How the remove operation in LinkedList is of O(1) time complexity where as the contains is of O(n).
We know the contains or remove operation does not give us the index based search, so in both the cases it should iterate the entire LinkedList which is of O(n)
but how remove operation is O(1)?? Am I missing some point here.

Could it be referring to removing from the head of the list rather than a random position?

Hello Ramakant !

The remove operation in LinkedList is O(1) only if you remove element which is at any of two ends of linked list.
This is the best case and this is what LinkedList for - to add,remove elements sequentially.

However you may get into very bad situation if you try to use method remove(Object o) tryng to remove element at the tail of linked list.
Don't use this method unless you know what you do!
Instead of it use either method removeLastOccurrence or removeFirstOccurrence depending on the end your element to remove is closer to.
Frankly if you are not aware where your element is you may get into worst possible case which is O(n).

Finally to know more about LinkedList cover my Internal life of LinkedList tutorial.

Ramakant Biswal wrote:How the remove operation in LinkedList is of O(1) time complexity where as the contains is of O(n).

Who said it was?

Actually it's an O(1) operation to remove a node from a linked list if you have a reference to that node. However the remove() method of Java's LinkedList class does two things: (1) It finds the node and gets a reference to it; (2) it removes that node. The first of those two is O(n) and the second is O(1), so the combination of the two is O(n).

So be careful when you read what somebody says about operations on linked lists. It might not correspond to a similarly-named method on LinkedList.

Ramakant Biswal wrote:How the remove operation in LinkedList is of O(1) time complexity where as the contains is of O(n).

Just to add to the other good information:

There is a remove() that doesn't apply to the head or tail of a LinkedList, and that is O(1): The remove() method in its Iterator or ListIterator.

So if you have some method that goes through elements using an Iterator and then removes them using its method, each removal will work in O(1) time, for the reasons Paul already explained (removal of a Node is an O(1) operation).

HIH

Winston

I would think the removal of an element would always be O(1).

However, before you can remove it, you have to find/identify it. Finding it may be O(n).

fred rosenberger wrote:I would think the removal of an element would always be O(1).

No.

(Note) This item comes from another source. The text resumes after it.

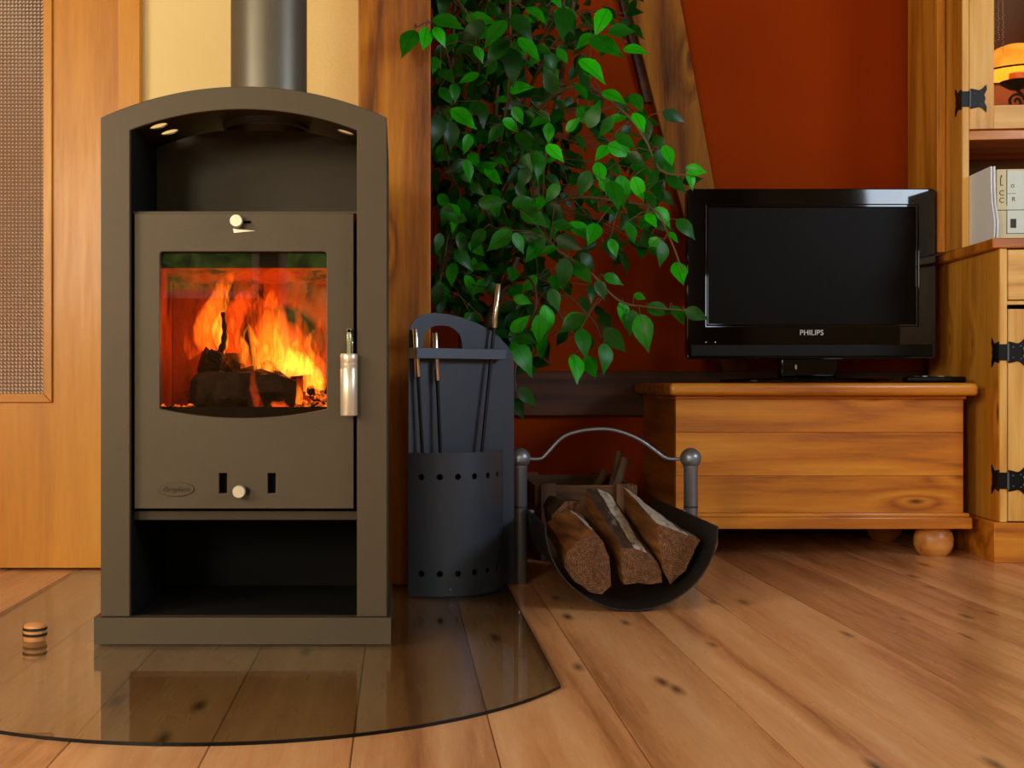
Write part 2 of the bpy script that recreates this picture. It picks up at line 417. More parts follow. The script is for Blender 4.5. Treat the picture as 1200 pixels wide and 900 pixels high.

This is true about a doubly linked list, but not a singly linked list. (Which is usually what folks are talking about unless specified otherwise.)

Consider a doubly linked list A <--> B <--> C <--> D <--> E. Suppose I have a pointer/reference to D. To remove it, I do:

Find the predecessor (C) - O(1)

Find the successor (D) - O(1)

Change the predecessor's "next" to the successor (E) - O(1)

Change the successor "previous" to the predecessor's (C) - O(1)

Now, consider a linked list A --> B --> C --> D --> E. I still have a pointer/reference to D. To remove it, I do:

Find the predecessor (C) - O(n) - I have to search the list to find the predecessor so it isn't O(1)

Find the successor (E) - O(1)

Change the predecessor's "next" to the successor (E) - O(1)

Change the successor "previous" to the predecessor's (C) - O(1)

Jeanne Boyarsky wrote:No. This is true about a doubly linked list, but not a singly linked list. (Which is usually what folks are talking about unless specified otherwise.)

point conceded.